Actually, everyone got a chance to kill Sunnis over the weekend. Aradical religious movement had gathered several hundred armed men near Najaf, in order to attack a Shia religious festival this week. It was difficult to hide that many armed men, fighting ensued, and nearly 300 of the radical "Soldiers of Heaven" (as their headbands proclaimed) were killed. Shia police and troops did most of the fighting, with American helicopters and smart bombs providing support.

The gloves are off on Iranians. The Shia majority government had provided diplomatic, and other cover, for Iranian military advisers operating in Iraq. The Iraqi government would regularly come to the aid of Iranians captured by U.S. forces. But American troops have now been ordered to ignore any Iraqi interference, and capture or kill any Iranians they could find. The U.S. and the Iraqi government have been arguing about this Iranian influence for over two years. But in the past year, the U.S. has built up quite a collection of documents and interrogation videos, making it pretty obvious that Iran was running its own war in Iraq, attacking Sunni Arabs, Kurds and foreigners (including Arab diplomats.) The government feels betrayed by the Iranian Islamic conservatives who have, they believe, crossed the line with their support of Shia terrorists.
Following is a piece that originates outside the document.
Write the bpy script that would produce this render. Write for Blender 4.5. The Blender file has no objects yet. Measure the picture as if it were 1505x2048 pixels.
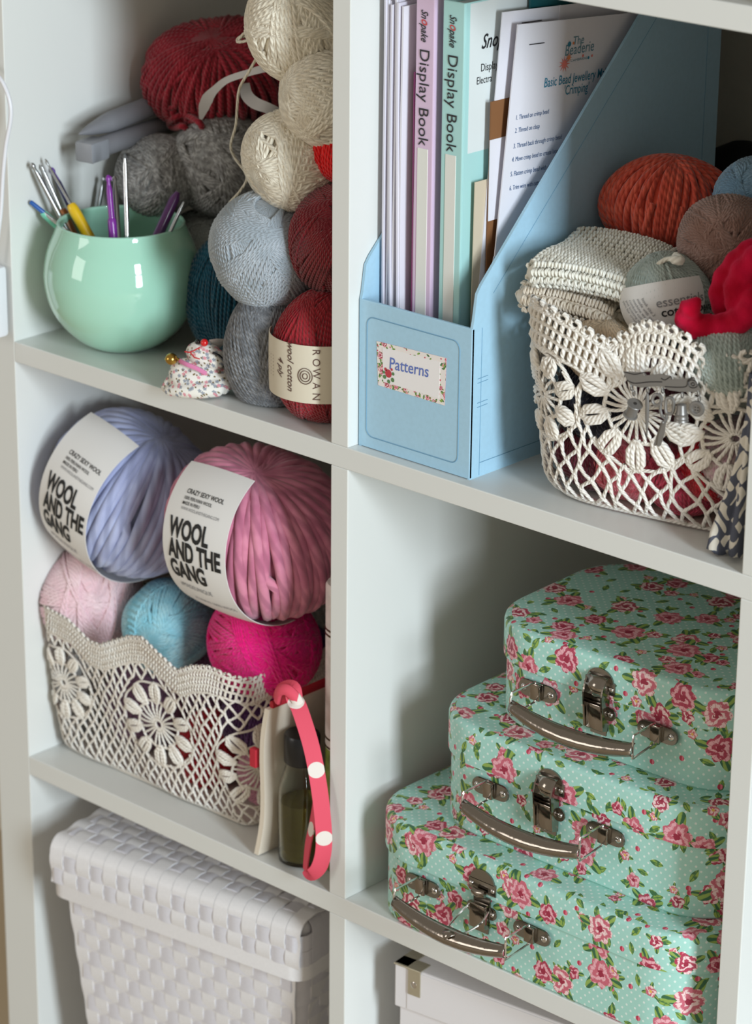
import bpy, bmesh, math, random
import numpy as np
from mathutils import Vector, Matrix
random.seed(7)
sc = bpy.context.scene
COL = sc.collection
# ------------------------------------------------------------------ camera
CP = np.array([1.3313447, -1.40607504, 0.68195274])
R = np.array([[0.73498267, 0.67802562, 0.00904108],
              [0.24633379, -0.25455708, -0.93515793],
              [-0.63175956, 0.689552, -0.35411566]])
FPX, CX, CY = 5906.1, 752.5, 1024.0
cam_d = bpy.data.cameras.new('camera')
cam = bpy.data.objects.new('camera', cam_d); COL.objects.link(cam)
M = Matrix(((R[0][0], -R[1][0], -R[2][0], CP[0]), (R[0][1], -R[1][1], -R[2][1], CP[1]), (R[0][2], -R[1][2], -R[2][2], CP[2]), (0, 0, 0, 1)))
cam.matrix_world = M
cam_d.sensor_fit = 'VERTICAL'; cam_d.sensor_height = 24.0
cam_d.lens = 24.0 * FPX / 2048
cam_d.clip_start = 0.05; cam_d.clip_end = 50
cam_d.dof.use_dof = True; cam_d.dof.focus_distance = 1.99; cam_d.dof.aperture_fstop = 6.3
sc.camera = cam
# ------------------------------------------------------------------ world, window light, exposure
w = bpy.data.worlds.new('room_light'); sc.world = w; w.use_nodes = True
w.node_tree.nodes['Background'].inputs[0].default_value = (1.0, 0.925, 0.79, 1)
w.node_tree.nodes['Background'].inputs[1].default_value = 0.345
def area(name, loc, target, sx, sy, power, col):
    l = bpy.data.lights.new(name, 'AREA'); l.shape = 'RECTANGLE'; l.size = sx; l.size_y = sy
    l.energy = power; l.color = col
    o = bpy.data.objects.new(name, l); COL.objects.link(o)
    d = Vector(target) - Vector(loc)
    o.matrix_world = Matrix.Translation(loc) @ d.to_track_quat('-Z', 'Y').to_matrix().to_4x4()
    return o
for k, dz in enumerate((-0.51, 0.51)):
    area('window_light', (3.9, -1.31, 0.86 + dz), (0, 0, -0.1), 0.62, 0.90, 84, (0.82, 0.93, 1.0))
area('front_fill_light', (-1.5, -3.1, 0.7), (-0.1, 0, -0.3), 1.1, 1.3, 17, (1.0, 0.97, 0.93))  # unseen soft fill added at front left to lift the front-facing surfaces
vs = sc.view_settings
vs.view_transform = 'Standard'; vs.look = 'None'; vs.gamma = 1; vs.use_curve_mapping = False
vs.exposure = 0.0

# ------------------------------------------------------------------ helpers
def hit(u, v, ax, val):
    d = R.T @ np.array([(u - CX) / FPX, (v - CY) / FPX, 1.0]); s = (val - CP[ax]) / d[ax]
    return CP + s * d
def lin(c): return c / 12.92 if c <= .04045 else ((c + .055) / 1.055) ** 2.4
def rgb(r, g, b): return (lin(r / 255), lin(g / 255), lin(b / 255), 1)
class X:                       # tiny expression wrapper round shader math
    def __init__(s, nt, v): s.nt = nt; s.v = v
    def op(s, o, *a):
        n = s.nt.nodes.new('ShaderNodeMath'); n.operation = o
        for i, q in enumerate((s,) + a):
            q = q.v if isinstance(q, X) else q
            if isinstance(q, (int, float)): n.inputs[i].default_value = q
            else: s.nt.links.new(q, n.inputs[i])
        return X(s.nt, n.outputs[0])
    def __add__(s, o): return s.op('ADD', o)
    def __sub__(s, o): return s.op('SUBTRACT', o)
    def __mul__(s, o): return s.op('MULTIPLY', o)
    def __truediv__(s, o): return s.op('DIVIDE', o)
    def lt(s, o): return s.op('LESS_THAN', o)
    def gt(s, o): return s.op('GREATER_THAN', o)
    def sin(s): return s.op('SINE')
    def cos(s): return s.op('COSINE')
    def abs(s): return s.op('ABSOLUTE')
    def mx(s, o): return s.op('MAXIMUM', o)
    def mn(s, o): return s.op('MINIMUM', o)
    def pw(s, o): return s.op('POWER', o)
    def sm(s, a, b):
        n = s.nt.nodes.new('ShaderNodeMapRange'); n.interpolation_type = 'SMOOTHSTEP'
        s.nt.links.new(s.v, n.inputs[0]); n.inputs[1].default_value = a; n.inputs[2].default_value = b
        return X(s.nt, n.outputs[0])
def mixc(nt, f, a, b):
    n = nt.nodes.new('ShaderNodeMix'); n.data_type = 'RGBA'
    for i, q in ((0, f), (6, a), (7, b)):
        q = q.v if isinstance(q, X) else q
        if isinstance(q, (int, float, tuple)): n.inputs[i].default_value = q
        else: nt.links.new(q, n.inputs[i])
    return n.outputs[2]
def base(name, rough=.6, metal=0.0, col=(.8, .8, .8, 1)):
    m = bpy.data.materials.new(name); m.use_nodes = True; nt = m.node_tree
    b = nt.nodes['Principled BSDF']; b.inputs['Roughness'].default_value = rough; b.inputs['Metallic'].default_value = metal
    b.inputs['Base Color'].default_value = col
    return m, nt, b
def noise(nt, scale, detail=3, vec=None, rough=.5):
    n = nt.nodes.new('ShaderNodeTexNoise'); n.inputs['Scale'].default_value = scale; n.inputs['Detail'].default_value = detail
    n.inputs['Roughness'].default_value = rough
    if vec is None:
        t = nt.nodes.new('ShaderNodeTexCoord'); vec = t.outputs['Object']
    nt.links.new(vec, n.inputs['Vector']); return X(nt, n.outputs[0])
def bump(nt, b, h, strength=.3, dist=.001):
    n = nt.nodes.new('ShaderNodeBump'); n.inputs['Strength'].default_value = strength; n.inputs['Distance'].default_value = dist
    nt.links.new(h.v, n.inputs['Height']); nt.links.new(n.outputs[0], b.inputs['Normal'])
_mc = {}
def plain(name, c, rough=.5, metal=0.0, ns=0, bs=.15, bd=.0005, var=.0, coat=0, trans=0, ior=1.45):
    if name in _mc: return _mc[name]
    m, nt, b = base(name, rough, metal, c)
    if ns:
        h = noise(nt, ns)
        if bs: bump(nt, b, h, bs, bd)
        if var: nt.links.new(mixc(nt, h.sm(.3, .7), tuple(q * (1 - var) for q in c[:3]) + (1,), tuple(min(1, q * (1 + var)) for q in c[:3]) + (1,)), b.inputs['Base Color'])
    if coat: b.inputs['Coat Weight'].default_value = coat; b.inputs['Coat Roughness'].default_value = .04
    if trans: b.inputs['Transmission Weight'].default_value = trans; b.inputs['IOR'].default_value = ior
    _mc[name] = m; return m
def uvn(nt):
    t = nt.nodes.new('ShaderNodeTexCoord'); s = nt.nodes.new('ShaderNodeSeparateXYZ'); nt.links.new(t.outputs['UV'], s.inputs[0])
    return t.outputs['UV'], X(nt, s.outputs[0]), X(nt, s.outputs[1])
def yarn(name, c, c2=None, pitch=.006, plies=3, mott=60, fuzz=.3, shade=.24, sheen=.3):
    """plied yarn: UV u runs along the strand in metres, v once round it"""
    m, nt, b = base(name, .85, 0, c)
    uv, u, v = uvn(nt)
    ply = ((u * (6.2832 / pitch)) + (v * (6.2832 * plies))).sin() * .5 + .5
    fib = noise(nt, 1400, 2)
    h = ply + fib * fuzz
    bump(nt, b, h, .75, .0006)
    big = noise(nt, mott, 2)
    if c2 is None: c2 = tuple(min(1, q * 1.35 + .012) for q in c[:3]) + (1,)
    a = mixc(nt, big.sm(.35, .65), c, c2)
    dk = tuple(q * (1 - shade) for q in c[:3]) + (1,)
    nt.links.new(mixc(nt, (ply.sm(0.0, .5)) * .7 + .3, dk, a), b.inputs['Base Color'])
    b.inputs['Sheen Weight'].default_value = sheen; b.inputs['Sheen Roughness'].default_value = .5
    b.inputs['Specular IOR Level'].default_value = .2
    return m
ORG = {}
def tag(o, label=None, cat=None, group=None, kind=None):
    if label: o['label'] = label
    if cat: o['category'] = cat
    if group: o['group'] = group
    if kind: o['kind'] = kind
    return o
def thing(name, label, cat, loc=(0, 0, 0), group=None):
    o = bpy.data.objects.new(name, None); COL.objects.link(o); o.location = loc; o.empty_display_size = .02
    ORG[o.name] = Vector(loc); return tag(o, label, cat, group)
def link(name, me, parent=None, loc=None):
    o = bpy.data.objects.new(name, me); COL.objects.link(o)
    if parent is not None:
        o.parent = parent; ORG[o.name] = ORG[parent.name]
    else:
        o.location = loc; ORG[o.name] = Vector(loc)
    return o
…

Meanwhile, the battle for Anbar province, and the Sunni Arab suburbs of Baghdad continues. The big new thing this year is "screening." In the past, when U.S. or Iraqi troops drove the terrorists out of a Sunni town, there was a call for volunteers to man the police department and various government positions. Much was made of the difficulty in getting volunteers, for the terrorists were gone, but still out there. Turned out that these volunteers would often fold when the Sunni terrorists returned. The police would flee any violence, and the local officials would cooperate with the bad guys. So now the volunteers are being screened. Exactly how that came about is a story in itself, because in Iraqi society, screening traditionally consists of checking family connections, or the size of a bribe. Now the candidates are checked for their potential honesty and loyalty to their jobs. A radical concept in this part of the world. Remains to be seen how well it will work.

The Sunni Arabs, even in wholly Sunni towns in Anbar, are getting nervous. The news of what's happening in Baghdad, where entire Sunni neighborhoods have been cleaned out, is pretty scary. Fighting the Americans is a losing proposition, and the Iraqi army units usually have some Americans with them, who can call in the damn smart bombs. It's not fair.